— TASK DETAILS —
Starting with the first line of the data that follows, transcribe every line verbatim until the line containing "o = link(name, me);" has been transcribed.

########

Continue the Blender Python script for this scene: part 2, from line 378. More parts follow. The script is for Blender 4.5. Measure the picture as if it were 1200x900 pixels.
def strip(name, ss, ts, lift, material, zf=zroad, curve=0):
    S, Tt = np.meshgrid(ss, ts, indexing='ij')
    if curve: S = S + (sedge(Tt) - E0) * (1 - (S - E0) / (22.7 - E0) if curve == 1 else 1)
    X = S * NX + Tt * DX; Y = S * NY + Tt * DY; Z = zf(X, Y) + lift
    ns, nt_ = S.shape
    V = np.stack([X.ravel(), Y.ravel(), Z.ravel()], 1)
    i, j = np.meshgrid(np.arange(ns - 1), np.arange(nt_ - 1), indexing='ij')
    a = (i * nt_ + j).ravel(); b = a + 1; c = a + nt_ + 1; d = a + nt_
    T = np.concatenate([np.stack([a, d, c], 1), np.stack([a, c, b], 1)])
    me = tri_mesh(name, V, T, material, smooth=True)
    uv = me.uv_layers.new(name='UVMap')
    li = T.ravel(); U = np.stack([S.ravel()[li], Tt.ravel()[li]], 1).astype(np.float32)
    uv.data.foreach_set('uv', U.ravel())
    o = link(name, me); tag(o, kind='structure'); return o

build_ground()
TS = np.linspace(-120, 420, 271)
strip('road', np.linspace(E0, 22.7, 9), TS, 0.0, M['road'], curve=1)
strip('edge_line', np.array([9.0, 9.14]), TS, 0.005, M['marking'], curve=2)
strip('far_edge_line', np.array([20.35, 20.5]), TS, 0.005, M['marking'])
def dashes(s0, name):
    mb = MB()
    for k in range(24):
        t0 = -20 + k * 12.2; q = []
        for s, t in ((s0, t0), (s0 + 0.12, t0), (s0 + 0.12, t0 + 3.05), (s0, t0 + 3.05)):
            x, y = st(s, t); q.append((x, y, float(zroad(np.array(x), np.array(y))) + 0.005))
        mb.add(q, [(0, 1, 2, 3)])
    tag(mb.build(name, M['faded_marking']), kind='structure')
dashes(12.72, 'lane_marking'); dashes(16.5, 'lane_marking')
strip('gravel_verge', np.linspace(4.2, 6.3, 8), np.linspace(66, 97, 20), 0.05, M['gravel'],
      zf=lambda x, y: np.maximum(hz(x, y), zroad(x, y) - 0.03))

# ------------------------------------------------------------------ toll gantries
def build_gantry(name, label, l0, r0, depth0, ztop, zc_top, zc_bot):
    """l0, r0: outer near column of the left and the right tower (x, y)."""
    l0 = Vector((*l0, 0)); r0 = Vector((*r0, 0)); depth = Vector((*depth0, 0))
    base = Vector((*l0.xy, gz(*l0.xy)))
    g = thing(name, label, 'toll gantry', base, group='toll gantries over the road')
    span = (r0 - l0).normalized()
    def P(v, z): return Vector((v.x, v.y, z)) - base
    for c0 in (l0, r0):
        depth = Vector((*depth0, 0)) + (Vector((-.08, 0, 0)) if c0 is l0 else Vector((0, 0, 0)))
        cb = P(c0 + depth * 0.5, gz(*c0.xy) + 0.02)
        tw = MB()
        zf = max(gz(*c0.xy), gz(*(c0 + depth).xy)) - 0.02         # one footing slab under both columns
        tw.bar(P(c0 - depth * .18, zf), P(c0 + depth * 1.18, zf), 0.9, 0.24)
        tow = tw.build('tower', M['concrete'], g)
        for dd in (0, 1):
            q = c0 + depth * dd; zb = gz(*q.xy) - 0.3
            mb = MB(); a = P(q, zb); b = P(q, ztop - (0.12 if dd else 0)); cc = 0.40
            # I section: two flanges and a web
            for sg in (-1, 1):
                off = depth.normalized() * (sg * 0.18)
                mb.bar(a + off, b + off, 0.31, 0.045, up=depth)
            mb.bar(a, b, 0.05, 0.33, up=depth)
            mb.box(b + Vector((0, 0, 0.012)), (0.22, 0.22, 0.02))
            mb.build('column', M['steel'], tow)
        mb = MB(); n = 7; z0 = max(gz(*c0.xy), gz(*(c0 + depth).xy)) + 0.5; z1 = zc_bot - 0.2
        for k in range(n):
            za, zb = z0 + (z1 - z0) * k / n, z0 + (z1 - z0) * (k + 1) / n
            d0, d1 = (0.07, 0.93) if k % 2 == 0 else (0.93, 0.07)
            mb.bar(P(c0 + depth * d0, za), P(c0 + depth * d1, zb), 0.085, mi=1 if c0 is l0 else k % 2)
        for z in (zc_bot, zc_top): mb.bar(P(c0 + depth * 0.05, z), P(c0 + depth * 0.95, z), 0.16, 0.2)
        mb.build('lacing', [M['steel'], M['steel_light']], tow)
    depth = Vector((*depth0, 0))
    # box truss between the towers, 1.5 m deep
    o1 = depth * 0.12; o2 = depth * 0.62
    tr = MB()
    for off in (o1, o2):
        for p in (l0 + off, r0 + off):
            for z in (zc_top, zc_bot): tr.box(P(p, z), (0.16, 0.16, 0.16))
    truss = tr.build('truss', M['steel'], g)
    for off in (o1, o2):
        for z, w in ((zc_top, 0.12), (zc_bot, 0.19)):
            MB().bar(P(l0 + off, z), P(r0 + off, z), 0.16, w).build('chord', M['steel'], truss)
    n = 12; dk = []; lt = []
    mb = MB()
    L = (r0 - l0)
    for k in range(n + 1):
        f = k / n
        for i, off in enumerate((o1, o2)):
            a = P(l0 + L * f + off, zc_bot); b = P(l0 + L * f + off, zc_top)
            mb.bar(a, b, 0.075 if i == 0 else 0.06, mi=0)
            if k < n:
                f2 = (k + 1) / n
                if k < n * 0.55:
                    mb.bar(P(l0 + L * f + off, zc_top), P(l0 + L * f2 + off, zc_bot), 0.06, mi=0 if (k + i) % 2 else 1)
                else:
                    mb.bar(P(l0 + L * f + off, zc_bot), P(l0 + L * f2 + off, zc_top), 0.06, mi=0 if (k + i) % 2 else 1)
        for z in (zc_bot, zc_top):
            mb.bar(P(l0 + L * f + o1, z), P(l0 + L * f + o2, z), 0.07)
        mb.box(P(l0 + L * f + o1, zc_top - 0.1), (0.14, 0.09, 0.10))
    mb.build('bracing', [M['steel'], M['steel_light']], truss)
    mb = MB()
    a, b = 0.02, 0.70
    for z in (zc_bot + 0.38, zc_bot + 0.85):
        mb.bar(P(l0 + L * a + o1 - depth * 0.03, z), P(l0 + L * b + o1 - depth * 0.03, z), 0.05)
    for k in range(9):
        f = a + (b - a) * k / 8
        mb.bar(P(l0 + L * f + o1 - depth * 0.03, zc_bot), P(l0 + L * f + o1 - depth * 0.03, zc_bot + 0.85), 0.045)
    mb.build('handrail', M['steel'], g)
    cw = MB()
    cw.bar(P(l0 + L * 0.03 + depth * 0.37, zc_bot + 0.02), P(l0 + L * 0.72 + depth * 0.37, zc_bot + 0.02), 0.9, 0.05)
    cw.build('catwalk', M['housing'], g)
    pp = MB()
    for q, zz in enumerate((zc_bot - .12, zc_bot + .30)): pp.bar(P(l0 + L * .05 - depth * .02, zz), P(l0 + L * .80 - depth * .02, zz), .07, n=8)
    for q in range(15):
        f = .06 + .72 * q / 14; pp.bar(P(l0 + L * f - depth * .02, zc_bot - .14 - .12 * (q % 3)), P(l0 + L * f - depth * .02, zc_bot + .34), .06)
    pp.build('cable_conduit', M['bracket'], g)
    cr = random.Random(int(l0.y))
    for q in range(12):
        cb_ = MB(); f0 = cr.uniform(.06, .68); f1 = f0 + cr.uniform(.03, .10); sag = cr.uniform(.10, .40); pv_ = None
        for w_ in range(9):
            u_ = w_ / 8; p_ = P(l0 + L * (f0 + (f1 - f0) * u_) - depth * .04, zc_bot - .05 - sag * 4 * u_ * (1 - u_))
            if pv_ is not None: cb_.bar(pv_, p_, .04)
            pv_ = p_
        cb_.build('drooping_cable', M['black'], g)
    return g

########

— SOLUTION —
Continue the Blender Python script for this scene: part 2, from line 378. More parts follow. The script is for Blender 4.5. Measure the picture as if it were 1200x900 pixels.
def strip(name, ss, ts, lift, material, zf=zroad, curve=0):
    S, Tt = np.meshgrid(ss, ts, indexing='ij')
    if curve: S = S + (sedge(Tt) - E0) * (1 - (S - E0) / (22.7 - E0) if curve == 1 else 1)
    X = S * NX + Tt * DX; Y = S * NY + Tt * DY; Z = zf(X, Y) + lift
    ns, nt_ = S.shape
    V = np.stack([X.ravel(), Y.ravel(), Z.ravel()], 1)
    i, j = np.meshgrid(np.arange(ns - 1), np.arange(nt_ - 1), indexing='ij')
    a = (i * nt_ + j).ravel(); b = a + 1; c = a + nt_ + 1; d = a + nt_
    T = np.concatenate([np.stack([a, d, c], 1), np.stack([a, c, b], 1)])
    me = tri_mesh(name, V, T, material, smooth=True)
    uv = me.uv_layers.new(name='UVMap')
    li = T.ravel(); U = np.stack([S.ravel()[li], Tt.ravel()[li]], 1).astype(np.float32)
    uv.data.foreach_set('uv', U.ravel())
    o = link(name, me); tag(o, kind='structure'); return o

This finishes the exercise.